Julia Kulik, G7 Research Group
June 9, 2015

G7 leaders, led by a strong and determined Germany chancellor Angela Merkel, made a considerable contribution to the G7's 2015 priority agenda of promoting women's economic empowerment. The first significant advance with a specific target and timeline in the final leaders' declaration was a commitment to increase the number of women and girls who are technically and vocationally trained in developing countries by one third by 2030. This is in line with the G7's acknowledgement of the importance of increased entrepreneurship opportunities for women and the recognition that women and girls must be equipped with the skills required for decent work. Leaders also recognized that gender equality issues are not limited to the developing world: much needs to be improved in their own countries as well. The annex to the leaders' declaration laid out the principles on women's entrepreneurship, among them a specific commitment to counter gender stereotyping by developing measures to encourage girl students to enroll in science, technology, engineering and mathematics. In addition, G7 leaders would facilitate access to financing for female-owned businesses.

Another fundamental component of the G7's success in this area is the reaffirmation of the commitment made by G20 leaders at the Brisbane Summit in November 2014 to reduce the gender gap in labour force participation by 25% by 2025. This recognition allows for more concerted action in this area as well as overlapping policies that work toward the same goal. Furthermore, there was support for UN Women's Empowerment Principles, paticulalry important heading into the launch of the United Nations' proposed Sustainable Development Goals in September. A G7-G20-UN relationship in this area is essential for global performance on gender equality.

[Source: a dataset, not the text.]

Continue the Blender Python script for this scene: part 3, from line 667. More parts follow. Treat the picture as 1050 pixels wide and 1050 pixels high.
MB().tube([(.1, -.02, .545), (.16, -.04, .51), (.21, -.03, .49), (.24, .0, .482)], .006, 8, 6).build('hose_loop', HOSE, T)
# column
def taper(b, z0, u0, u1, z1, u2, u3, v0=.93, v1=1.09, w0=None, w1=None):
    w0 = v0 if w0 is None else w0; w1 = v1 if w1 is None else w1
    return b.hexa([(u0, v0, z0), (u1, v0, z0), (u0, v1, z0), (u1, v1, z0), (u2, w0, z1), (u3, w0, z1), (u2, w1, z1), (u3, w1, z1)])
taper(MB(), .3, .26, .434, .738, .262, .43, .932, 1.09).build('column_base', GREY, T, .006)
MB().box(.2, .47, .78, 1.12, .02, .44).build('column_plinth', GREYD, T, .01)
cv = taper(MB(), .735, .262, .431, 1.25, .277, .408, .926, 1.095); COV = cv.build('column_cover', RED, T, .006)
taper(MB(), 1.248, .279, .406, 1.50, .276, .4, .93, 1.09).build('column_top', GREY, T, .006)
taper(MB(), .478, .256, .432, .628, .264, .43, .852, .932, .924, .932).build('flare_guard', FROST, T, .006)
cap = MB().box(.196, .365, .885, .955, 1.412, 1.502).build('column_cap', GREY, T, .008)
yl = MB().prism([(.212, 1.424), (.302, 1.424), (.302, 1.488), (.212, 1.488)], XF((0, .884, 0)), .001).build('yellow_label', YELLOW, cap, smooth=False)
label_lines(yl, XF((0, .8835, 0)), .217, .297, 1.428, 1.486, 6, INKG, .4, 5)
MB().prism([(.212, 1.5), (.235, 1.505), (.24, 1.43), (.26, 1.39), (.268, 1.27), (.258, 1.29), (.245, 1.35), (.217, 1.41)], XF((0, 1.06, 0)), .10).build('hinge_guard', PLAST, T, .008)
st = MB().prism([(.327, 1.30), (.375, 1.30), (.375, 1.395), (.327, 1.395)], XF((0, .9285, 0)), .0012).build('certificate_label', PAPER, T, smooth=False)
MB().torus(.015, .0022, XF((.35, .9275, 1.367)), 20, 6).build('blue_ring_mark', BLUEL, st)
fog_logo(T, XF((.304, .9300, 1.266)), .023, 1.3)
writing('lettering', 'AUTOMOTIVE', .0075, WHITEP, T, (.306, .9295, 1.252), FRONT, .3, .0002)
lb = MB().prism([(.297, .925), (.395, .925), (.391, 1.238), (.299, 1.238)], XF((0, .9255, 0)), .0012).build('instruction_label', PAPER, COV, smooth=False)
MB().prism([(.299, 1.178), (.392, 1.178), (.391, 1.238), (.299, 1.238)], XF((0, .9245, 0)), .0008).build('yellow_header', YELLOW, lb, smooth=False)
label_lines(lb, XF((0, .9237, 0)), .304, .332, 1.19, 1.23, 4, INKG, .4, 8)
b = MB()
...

In addition, the G7 made significant progress on institutionalization and accountability. Merkel's commitment to the issue will continue at least until September when she hosts a G7 forum for dialogue with women and will extend to Japan's G7 presidency in 2016, which will will host the World Assembly for Women: WAW!. This will ensure that these issues will not fall through the cracks when the presidency changes hands at the end of 2015. G7 leaders have also asked the Organisation of Economic Co-operation and Development to monitor progress on promoting women's entrepreneurship, so there will be a single, unified public data source that both the G7 itself as well as external monitors can use to track progress.

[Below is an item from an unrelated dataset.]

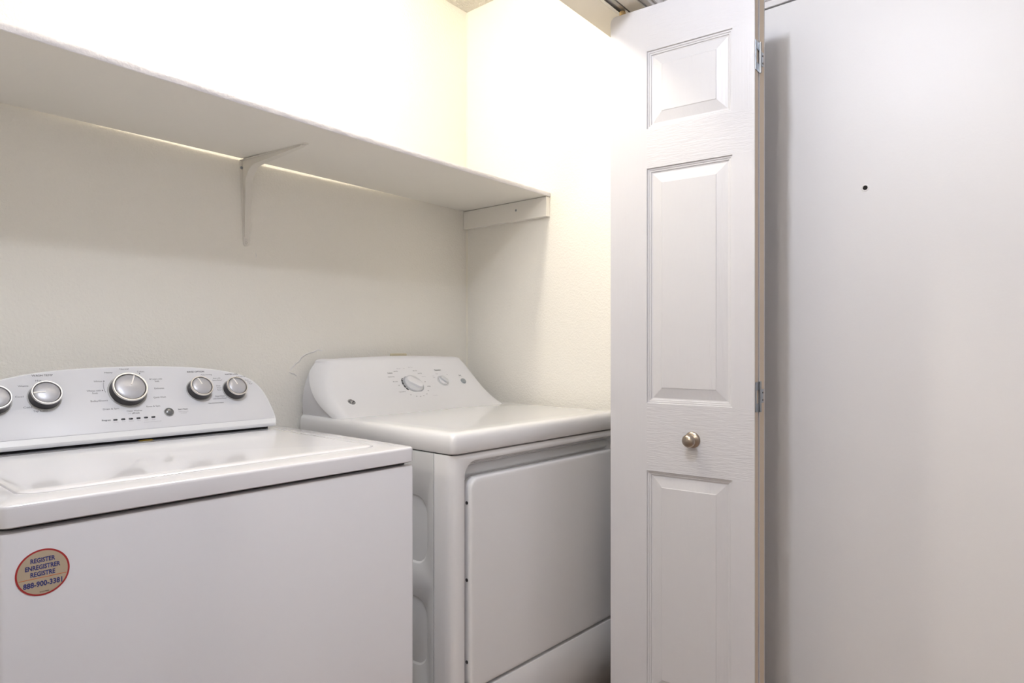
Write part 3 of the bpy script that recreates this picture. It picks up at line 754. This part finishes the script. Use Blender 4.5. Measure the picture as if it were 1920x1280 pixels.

Merkel has led the G7 leaders to prioritize women's economic empowerment for the first time, moving communiqué attention to women from its typical add-on position at the end to the second page, and by adding a gender lens to many other issue areas including food security, post-conflict resolution and global health. There is much work to be done, however Schloss Elmau was a great start heading into a very significant time for gender equality in global governance.